_Exercise aim_: Extract the whole listing as it stands. Do not include the pictures.

_Data extract_:
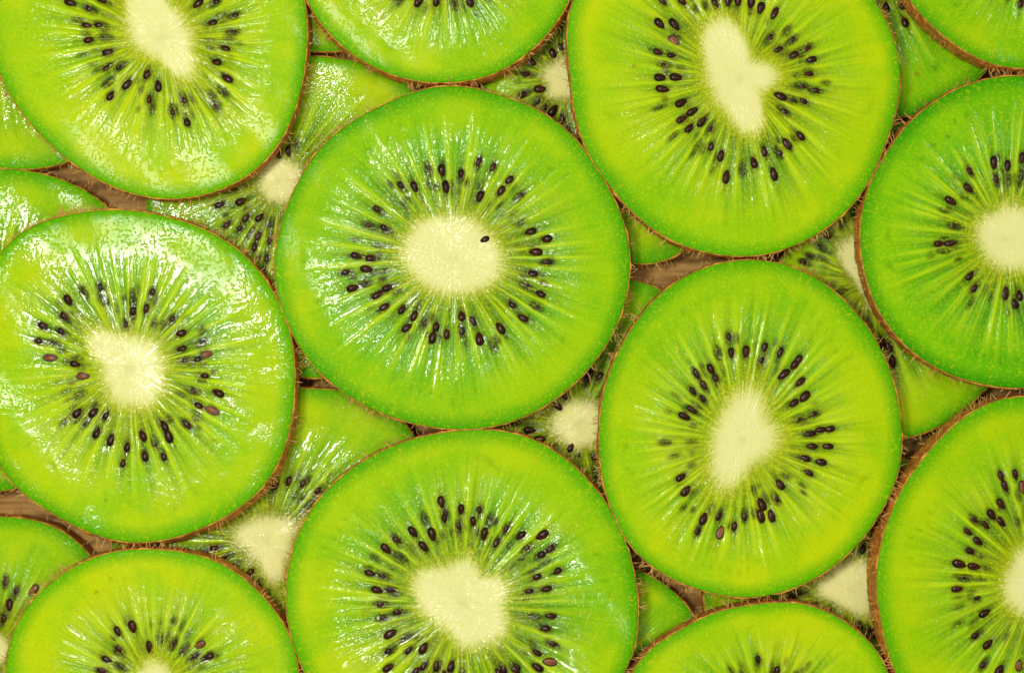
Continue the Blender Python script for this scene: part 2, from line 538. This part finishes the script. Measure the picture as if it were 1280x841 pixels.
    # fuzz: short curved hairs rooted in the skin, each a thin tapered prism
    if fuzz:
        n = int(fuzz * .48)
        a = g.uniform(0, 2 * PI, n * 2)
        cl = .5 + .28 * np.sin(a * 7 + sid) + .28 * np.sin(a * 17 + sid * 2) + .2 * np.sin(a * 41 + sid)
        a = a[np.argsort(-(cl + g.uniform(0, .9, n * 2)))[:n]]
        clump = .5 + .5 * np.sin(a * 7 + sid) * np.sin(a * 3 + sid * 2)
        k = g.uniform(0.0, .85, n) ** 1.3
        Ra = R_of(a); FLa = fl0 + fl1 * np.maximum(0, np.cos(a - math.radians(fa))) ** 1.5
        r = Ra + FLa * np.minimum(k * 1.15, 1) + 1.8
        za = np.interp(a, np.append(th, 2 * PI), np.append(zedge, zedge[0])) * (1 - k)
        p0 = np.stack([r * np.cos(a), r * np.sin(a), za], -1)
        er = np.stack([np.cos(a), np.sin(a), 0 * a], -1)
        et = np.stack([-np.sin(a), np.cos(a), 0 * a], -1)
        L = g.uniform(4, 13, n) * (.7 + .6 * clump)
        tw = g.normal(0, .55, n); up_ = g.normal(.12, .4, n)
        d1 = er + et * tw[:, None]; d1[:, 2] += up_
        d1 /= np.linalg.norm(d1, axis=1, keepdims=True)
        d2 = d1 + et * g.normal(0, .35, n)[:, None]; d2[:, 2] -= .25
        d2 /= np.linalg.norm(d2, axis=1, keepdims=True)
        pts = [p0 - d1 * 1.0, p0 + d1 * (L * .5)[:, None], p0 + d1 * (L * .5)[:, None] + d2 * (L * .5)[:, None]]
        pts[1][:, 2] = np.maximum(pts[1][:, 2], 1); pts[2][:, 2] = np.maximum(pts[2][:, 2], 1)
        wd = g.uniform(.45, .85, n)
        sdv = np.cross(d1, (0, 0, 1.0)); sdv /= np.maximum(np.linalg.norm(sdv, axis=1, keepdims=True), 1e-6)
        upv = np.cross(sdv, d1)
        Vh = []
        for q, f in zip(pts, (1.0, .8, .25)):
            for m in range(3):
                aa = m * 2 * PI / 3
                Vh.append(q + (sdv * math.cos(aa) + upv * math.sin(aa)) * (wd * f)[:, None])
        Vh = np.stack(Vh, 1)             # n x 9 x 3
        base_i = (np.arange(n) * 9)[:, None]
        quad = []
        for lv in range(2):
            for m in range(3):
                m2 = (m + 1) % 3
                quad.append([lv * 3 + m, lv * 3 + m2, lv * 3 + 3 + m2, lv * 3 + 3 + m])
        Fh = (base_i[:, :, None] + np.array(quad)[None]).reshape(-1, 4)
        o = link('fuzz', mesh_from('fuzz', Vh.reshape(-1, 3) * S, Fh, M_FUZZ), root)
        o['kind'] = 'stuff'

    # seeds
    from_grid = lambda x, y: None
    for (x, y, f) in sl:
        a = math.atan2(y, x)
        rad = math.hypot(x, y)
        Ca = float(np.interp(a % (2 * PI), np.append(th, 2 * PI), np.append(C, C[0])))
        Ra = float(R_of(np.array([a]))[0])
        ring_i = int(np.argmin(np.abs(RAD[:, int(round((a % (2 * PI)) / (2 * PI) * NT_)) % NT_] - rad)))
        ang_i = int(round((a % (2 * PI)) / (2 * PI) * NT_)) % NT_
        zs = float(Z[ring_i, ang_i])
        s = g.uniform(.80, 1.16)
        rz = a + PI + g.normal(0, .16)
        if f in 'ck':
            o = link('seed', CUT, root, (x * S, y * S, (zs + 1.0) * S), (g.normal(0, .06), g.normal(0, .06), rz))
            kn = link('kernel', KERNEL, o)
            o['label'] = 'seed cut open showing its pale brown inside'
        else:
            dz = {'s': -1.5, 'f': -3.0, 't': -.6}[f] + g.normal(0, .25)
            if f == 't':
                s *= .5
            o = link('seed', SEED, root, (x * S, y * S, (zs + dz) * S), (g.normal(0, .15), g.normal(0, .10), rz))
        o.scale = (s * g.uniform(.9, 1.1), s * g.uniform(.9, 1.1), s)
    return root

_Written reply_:
Continue the Blender Python script for this scene: part 2, from line 538. This part finishes the script. Measure the picture as if it were 1280x841 pixels.
    # fuzz: short curved hairs rooted in the skin, each a thin tapered prism
    if fuzz:
        n = int(fuzz * .48)
        a = g.uniform(0, 2 * PI, n * 2)
        cl = .5 + .28 * np.sin(a * 7 + sid) + .28 * np.sin(a * 17 + sid * 2) + .2 * np.sin(a * 41 + sid)
        a = a[np.argsort(-(cl + g.uniform(0, .9, n * 2)))[:n]]
        clump = .5 + .5 * np.sin(a * 7 + sid) * np.sin(a * 3 + sid * 2)
        k = g.uniform(0.0, .85, n) ** 1.3
        Ra = R_of(a); FLa = fl0 + fl1 * np.maximum(0, np.cos(a - math.radians(fa))) ** 1.5
        r = Ra + FLa * np.minimum(k * 1.15, 1) + 1.8
        za = np.interp(a, np.append(th, 2 * PI), np.append(zedge, zedge[0])) * (1 - k)
        p0 = np.stack([r * np.cos(a), r * np.sin(a), za], -1)
        er = np.stack([np.cos(a), np.sin(a), 0 * a], -1)
        et = np.stack([-np.sin(a), np.cos(a), 0 * a], -1)
        L = g.uniform(4, 13, n) * (.7 + .6 * clump)
        tw = g.normal(0, .55, n); up_ = g.normal(.12, .4, n)
        d1 = er + et * tw[:, None]; d1[:, 2] += up_
        d1 /= np.linalg.norm(d1, axis=1, keepdims=True)
        d2 = d1 + et * g.normal(0, .35, n)[:, None]; d2[:, 2] -= .25
        d2 /= np.linalg.norm(d2, axis=1, keepdims=True)
        pts = [p0 - d1 * 1.0, p0 + d1 * (L * .5)[:, None], p0 + d1 * (L * .5)[:, None] + d2 * (L * .5)[:, None]]
        pts[1][:, 2] = np.maximum(pts[1][:, 2], 1); pts[2][:, 2] = np.maximum(pts[2][:, 2], 1)
        wd = g.uniform(.45, .85, n)
        sdv = np.cross(d1, (0, 0, 1.0)); sdv /= np.maximum(np.linalg.norm(sdv, axis=1, keepdims=True), 1e-6)
        upv = np.cross(sdv, d1)
        Vh = []
        for q, f in zip(pts, (1.0, .8, .25)):
            for m in range(3):
                aa = m * 2 * PI / 3
                Vh.append(q + (sdv * math.cos(aa) + upv * math.sin(aa)) * (wd * f)[:, None])
        Vh = np.stack(Vh, 1)             # n x 9 x 3
        base_i = (np.arange(n) * 9)[:, None]
        quad = []
        for lv in range(2):
            for m in range(3):
                m2 = (m + 1) % 3
                quad.append([lv * 3 + m, lv * 3 + m2, lv * 3 + 3 + m2, lv * 3 + 3 + m])
        Fh = (base_i[:, :, None] + np.array(quad)[None]).reshape(-1, 4)
        o = link('fuzz', mesh_from('fuzz', Vh.reshape(-1, 3) * S, Fh, M_FUZZ), root)
        o['kind'] = 'stuff'

    # seeds
    from_grid = lambda x, y: None
    for (x, y, f) in sl:
        a = math.atan2(y, x)
        rad = math.hypot(x, y)
        Ca = float(np.interp(a % (2 * PI), np.append(th, 2 * PI), np.append(C, C[0])))
        Ra = float(R_of(np.array([a]))[0])
        ring_i = int(np.argmin(np.abs(RAD[:, int(round((a % (2 * PI)) / (2 * PI) * NT_)) % NT_] - rad)))
        ang_i = int(round((a % (2 * PI)) / (2 * PI) * NT_)) % NT_
        zs = float(Z[ring_i, ang_i])
        s = g.uniform(.80, 1.16)
        rz = a + PI + g.normal(0, .16)
        if f in 'ck':
            o = link('seed', CUT, root, (x * S, y * S, (zs + 1.0) * S), (g.normal(0, .06), g.normal(0, .06), rz))
            kn = link('kernel', KERNEL, o)
            o['label'] = 'seed cut open showing its pale brown inside'
        else:
            dz = {'s': -1.5, 'f': -3.0, 't': -.6}[f] + g.normal(0, .25)
            if f == 't':
                s *= .5
            o = link('seed', SEED, root, (x * S, y * S, (zs + dz) * S), (g.normal(0, .15), g.normal(0, .10), rz))
        o.scale = (s * g.uniform(.9, 1.1), s * g.uniform(.9, 1.1), s)
    return root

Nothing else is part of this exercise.